The teams that moved up did so by an average of 8.9 spots, and gave up an average of 309.7 points of draft value — 0.3 points shy of the value of the No. 60 overall pick.

On the extreme end of the scale, the Jets lost a projected 655 points of draft value to move up three spots in 2018 to select Sam Darnold. That point total is 15 points greater than the value of the No. 29 pick in the first round.

But two years earlier, the Broncos moved up five spots to select Paxton Lynch, and lost just 24 points of draft value in the exchange. In other words, if the Broncos move down because a quarterback — or quarterbacks — fall, expect somewhere in between.

If the Broncos are sitting at No. 15 and Miami believes that is the right moment in terms of risk-reward ratio, they could trade down three slots from No. 15 to No. 18. The draft-value chart says the difference between those spots is 150 points, or the equivalent of the No. 88 overall pick.

But the premium on quarterbacks might dictate a slightly heftier price.

A trade could look like this:

TO DENVER

  • No. 18 overall (900 points)
  • No. 39 overall (510 points)

TO MIAMI

  • No. 15 overall (1050 points)
  • No. 83 overall (175 points)

The 185-point gain comes in below average for recent trade-ups to take a quarterback, but is a steal for three mid-round slots. Even trading the No. 77 overall pick instead of pick No. 83 would bring the Broncos a 155-point premium, equivalent to picking up the No. 87 overall choice.
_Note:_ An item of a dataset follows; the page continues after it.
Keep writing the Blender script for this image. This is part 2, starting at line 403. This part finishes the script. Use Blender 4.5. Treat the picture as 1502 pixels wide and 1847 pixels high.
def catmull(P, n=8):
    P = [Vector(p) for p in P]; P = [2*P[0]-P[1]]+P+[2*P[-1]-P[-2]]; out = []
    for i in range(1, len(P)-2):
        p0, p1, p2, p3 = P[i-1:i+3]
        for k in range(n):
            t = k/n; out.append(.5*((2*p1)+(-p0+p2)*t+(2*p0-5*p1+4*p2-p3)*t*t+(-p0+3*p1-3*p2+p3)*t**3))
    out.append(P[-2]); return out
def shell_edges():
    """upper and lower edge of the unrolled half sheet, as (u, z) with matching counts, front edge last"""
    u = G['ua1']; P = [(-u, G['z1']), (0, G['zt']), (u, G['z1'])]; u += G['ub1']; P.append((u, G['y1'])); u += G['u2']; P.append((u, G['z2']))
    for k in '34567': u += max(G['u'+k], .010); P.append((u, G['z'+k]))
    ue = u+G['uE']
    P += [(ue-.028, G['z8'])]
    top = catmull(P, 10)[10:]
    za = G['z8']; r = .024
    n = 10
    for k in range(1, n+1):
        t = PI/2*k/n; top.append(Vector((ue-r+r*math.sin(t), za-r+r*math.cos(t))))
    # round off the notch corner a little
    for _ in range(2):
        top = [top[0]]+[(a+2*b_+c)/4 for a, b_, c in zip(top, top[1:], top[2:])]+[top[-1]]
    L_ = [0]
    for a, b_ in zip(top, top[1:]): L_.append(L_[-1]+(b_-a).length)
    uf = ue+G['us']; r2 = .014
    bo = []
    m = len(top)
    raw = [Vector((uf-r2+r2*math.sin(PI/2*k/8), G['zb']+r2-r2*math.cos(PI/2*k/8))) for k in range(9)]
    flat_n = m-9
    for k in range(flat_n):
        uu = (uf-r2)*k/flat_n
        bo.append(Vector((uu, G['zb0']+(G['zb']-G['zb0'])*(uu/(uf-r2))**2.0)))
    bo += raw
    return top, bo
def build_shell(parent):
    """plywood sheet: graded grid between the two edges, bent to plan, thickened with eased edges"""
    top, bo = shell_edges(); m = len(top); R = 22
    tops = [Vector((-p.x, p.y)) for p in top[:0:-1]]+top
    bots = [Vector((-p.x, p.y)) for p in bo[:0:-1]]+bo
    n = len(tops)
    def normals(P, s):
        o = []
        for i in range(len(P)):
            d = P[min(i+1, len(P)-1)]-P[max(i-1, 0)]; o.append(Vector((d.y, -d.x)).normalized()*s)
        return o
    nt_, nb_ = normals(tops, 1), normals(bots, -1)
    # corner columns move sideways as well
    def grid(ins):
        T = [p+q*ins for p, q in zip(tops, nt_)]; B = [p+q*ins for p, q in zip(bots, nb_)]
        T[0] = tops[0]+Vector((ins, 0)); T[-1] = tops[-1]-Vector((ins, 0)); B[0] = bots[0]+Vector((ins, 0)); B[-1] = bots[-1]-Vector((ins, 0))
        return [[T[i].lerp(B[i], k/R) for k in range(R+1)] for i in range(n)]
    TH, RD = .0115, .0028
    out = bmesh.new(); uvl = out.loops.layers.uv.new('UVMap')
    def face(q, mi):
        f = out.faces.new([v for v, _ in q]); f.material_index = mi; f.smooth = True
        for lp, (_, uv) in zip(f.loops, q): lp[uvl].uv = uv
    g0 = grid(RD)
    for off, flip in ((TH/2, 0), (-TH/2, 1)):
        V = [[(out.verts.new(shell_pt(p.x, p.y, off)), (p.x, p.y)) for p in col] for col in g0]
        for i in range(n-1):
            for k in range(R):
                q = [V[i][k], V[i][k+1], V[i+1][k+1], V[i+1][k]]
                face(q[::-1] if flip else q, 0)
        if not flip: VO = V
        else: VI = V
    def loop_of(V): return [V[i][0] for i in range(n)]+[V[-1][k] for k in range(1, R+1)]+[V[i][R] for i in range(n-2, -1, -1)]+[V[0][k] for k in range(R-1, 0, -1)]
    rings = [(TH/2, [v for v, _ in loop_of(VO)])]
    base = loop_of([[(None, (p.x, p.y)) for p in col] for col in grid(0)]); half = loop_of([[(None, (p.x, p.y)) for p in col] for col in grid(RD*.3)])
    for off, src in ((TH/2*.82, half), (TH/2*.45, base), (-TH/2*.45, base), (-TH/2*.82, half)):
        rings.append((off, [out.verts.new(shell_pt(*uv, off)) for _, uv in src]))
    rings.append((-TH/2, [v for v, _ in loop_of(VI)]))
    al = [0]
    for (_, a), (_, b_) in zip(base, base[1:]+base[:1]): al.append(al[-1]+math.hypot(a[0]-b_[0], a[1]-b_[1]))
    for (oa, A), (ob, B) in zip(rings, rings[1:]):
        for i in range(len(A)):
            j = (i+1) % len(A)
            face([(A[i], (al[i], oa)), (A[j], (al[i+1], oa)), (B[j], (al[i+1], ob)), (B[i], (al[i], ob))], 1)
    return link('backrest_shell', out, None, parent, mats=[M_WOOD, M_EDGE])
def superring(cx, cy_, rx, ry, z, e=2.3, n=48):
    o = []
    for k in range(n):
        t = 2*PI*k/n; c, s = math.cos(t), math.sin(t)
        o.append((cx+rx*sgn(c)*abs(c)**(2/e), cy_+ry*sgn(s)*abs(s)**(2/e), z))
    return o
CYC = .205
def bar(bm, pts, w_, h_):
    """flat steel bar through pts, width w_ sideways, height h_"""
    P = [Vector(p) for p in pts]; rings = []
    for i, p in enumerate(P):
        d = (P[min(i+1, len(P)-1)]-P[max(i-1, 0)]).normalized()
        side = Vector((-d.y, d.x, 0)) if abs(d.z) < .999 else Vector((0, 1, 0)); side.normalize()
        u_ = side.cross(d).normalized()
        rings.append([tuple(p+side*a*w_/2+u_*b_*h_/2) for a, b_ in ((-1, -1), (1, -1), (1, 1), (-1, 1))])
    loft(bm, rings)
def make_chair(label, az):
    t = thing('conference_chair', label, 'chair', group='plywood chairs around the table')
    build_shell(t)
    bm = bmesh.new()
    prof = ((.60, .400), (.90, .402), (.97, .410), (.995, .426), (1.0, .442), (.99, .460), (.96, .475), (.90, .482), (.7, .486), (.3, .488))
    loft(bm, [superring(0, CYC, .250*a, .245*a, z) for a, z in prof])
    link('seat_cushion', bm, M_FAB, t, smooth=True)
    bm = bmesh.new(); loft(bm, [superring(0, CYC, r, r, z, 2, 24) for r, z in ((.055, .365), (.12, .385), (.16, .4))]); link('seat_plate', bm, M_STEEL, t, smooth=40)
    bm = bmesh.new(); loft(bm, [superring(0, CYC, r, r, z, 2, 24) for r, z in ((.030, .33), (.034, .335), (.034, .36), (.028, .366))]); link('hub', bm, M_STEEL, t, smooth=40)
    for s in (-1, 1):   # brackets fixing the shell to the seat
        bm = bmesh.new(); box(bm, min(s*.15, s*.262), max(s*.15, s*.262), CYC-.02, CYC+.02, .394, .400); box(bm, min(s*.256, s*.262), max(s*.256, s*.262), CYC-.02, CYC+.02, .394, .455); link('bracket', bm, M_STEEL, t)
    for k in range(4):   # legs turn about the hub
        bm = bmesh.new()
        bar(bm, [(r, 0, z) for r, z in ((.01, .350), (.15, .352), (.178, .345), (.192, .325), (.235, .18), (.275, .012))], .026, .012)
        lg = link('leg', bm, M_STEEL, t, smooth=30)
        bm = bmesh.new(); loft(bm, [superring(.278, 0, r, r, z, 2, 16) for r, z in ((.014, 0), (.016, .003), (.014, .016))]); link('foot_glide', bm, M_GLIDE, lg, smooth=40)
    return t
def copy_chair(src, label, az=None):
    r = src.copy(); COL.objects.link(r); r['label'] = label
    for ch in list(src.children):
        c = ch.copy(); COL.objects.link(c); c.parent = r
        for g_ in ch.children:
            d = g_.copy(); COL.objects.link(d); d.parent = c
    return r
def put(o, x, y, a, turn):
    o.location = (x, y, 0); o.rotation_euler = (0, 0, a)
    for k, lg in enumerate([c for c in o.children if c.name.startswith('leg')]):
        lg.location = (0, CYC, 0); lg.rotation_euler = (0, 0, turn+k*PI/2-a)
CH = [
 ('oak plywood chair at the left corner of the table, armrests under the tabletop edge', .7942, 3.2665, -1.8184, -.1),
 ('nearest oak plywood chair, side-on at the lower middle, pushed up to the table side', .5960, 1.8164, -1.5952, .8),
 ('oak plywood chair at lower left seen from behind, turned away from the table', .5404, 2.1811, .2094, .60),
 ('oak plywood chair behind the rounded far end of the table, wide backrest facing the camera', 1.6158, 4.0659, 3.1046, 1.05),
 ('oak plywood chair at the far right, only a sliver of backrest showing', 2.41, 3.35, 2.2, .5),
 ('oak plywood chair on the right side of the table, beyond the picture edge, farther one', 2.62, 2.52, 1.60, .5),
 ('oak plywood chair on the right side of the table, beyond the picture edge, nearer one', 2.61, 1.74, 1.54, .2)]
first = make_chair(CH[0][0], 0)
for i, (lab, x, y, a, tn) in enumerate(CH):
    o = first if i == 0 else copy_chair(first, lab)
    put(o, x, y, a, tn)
This would also give the Broncos an extra second-round pick before their No. 46 overall selection, and would give the Broncos easy access to move back into the final choices of Round 1. The 39th and 95th overall picks add up to 630 points of draft value; the final four selections of Round 1 range from 640 to 590 points in value.

Also worth noting is the fact that six of the 10 trade-ups for quarterbacks in the past five drafts involved future first- or second-round picks, including four of the five trades to pick quarterbacks from picks 10 to 32.

Even with uncertainty looming over the 2021 NFL Draft if there is not a college-football season this fall, accepting a future high draft choice as part of a premium for a team to move up for a quarterback would be wise. Another option would be to put a condition on a future pick, moving it to 2022 if the 2021 college-football season is delayed, truncated or outright cancelled.

The Broncos don’t yet know what all of their options are. Some could reveal themselves next Thursday night.

But they would be wise to keep their line free for calls — and to listen. They could get themselves another deal like the one they executed last year.